Options if You Cannot Manage a 15% Deposit
- Guarantor Mortgages: A parent or close relative may pledge security if you have a smaller deposit.
- Extended Mortgage Terms: Spreading repayments over 30–35 years might reduce monthly costs (though increases total interest).
- Professional Advice: An experienced broker can highlight products or schemes you might not have considered.
Conclusion: Is a 15% Deposit Mortgage Right for You?
Opting for a 15% deposit mortgage can give you access to a wide range of lenders and products, along with fairly competitive interest rates. You’ll need a significant sum to get started, but in return, you might reduce your monthly repayments and lessen the risk of negative equity.
Still unsure? The Mortgage Pod is here to help. We can guide you through the numerous products on the market, discuss your financial circumstances, and support you in making the right decisions. Get in touch to learn more about 85% mortgages and whether they suit your plans for homeownership.
Frequently Asked Questions
Can I get a 15% deposit mortgage if I’m self-employed?
Yes. However, lenders usually require at least two years of detailed accounts. Ensuring your finances are up to date and well-documented can boost your odds of approval.
Are 15% deposit mortgages only for first-time buyers?
No. Anyone who meets the lender’s criteria can apply. While first-time buyers often benefit from 15% deposit deals, existing property owners may also find them helpful.
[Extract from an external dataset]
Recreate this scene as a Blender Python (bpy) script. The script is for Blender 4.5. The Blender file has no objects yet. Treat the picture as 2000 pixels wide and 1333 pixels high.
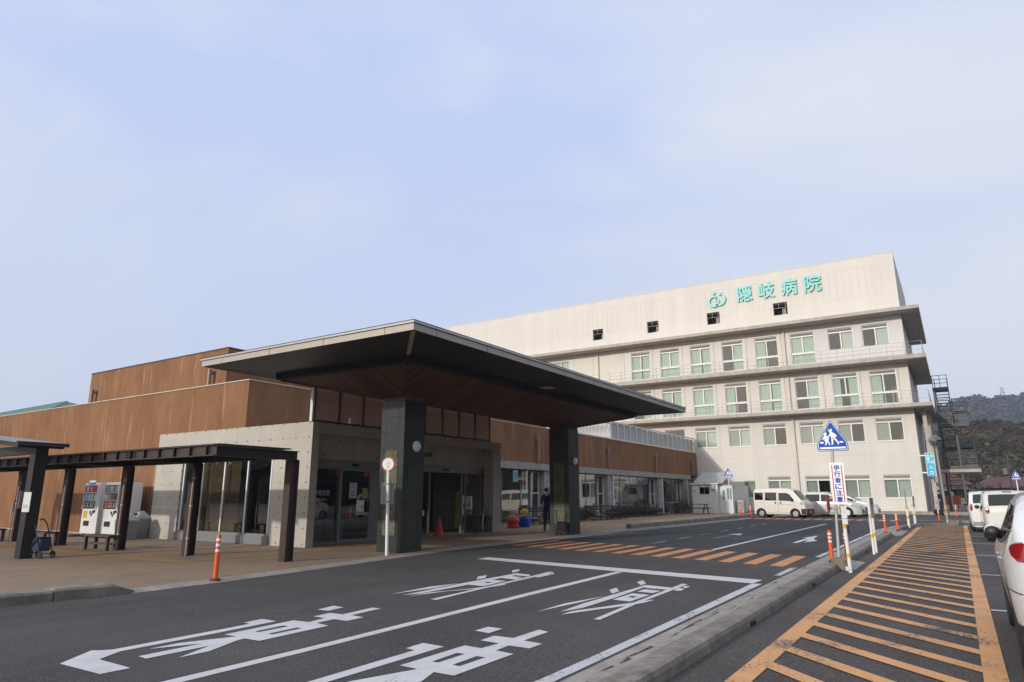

What happens if property values drop?
If prices decline significantly, you risk slipping into negative equity, where the outstanding mortgage balance is greater than the property’s worth. This can make refinancing or selling more complicated.
Can I switch to a lower LTV mortgage later on?
Yes. If your property’s value increases or you overpay your mortgage, your LTV will drop. At that point, you might be eligible for a new mortgage deal with more favourable terms.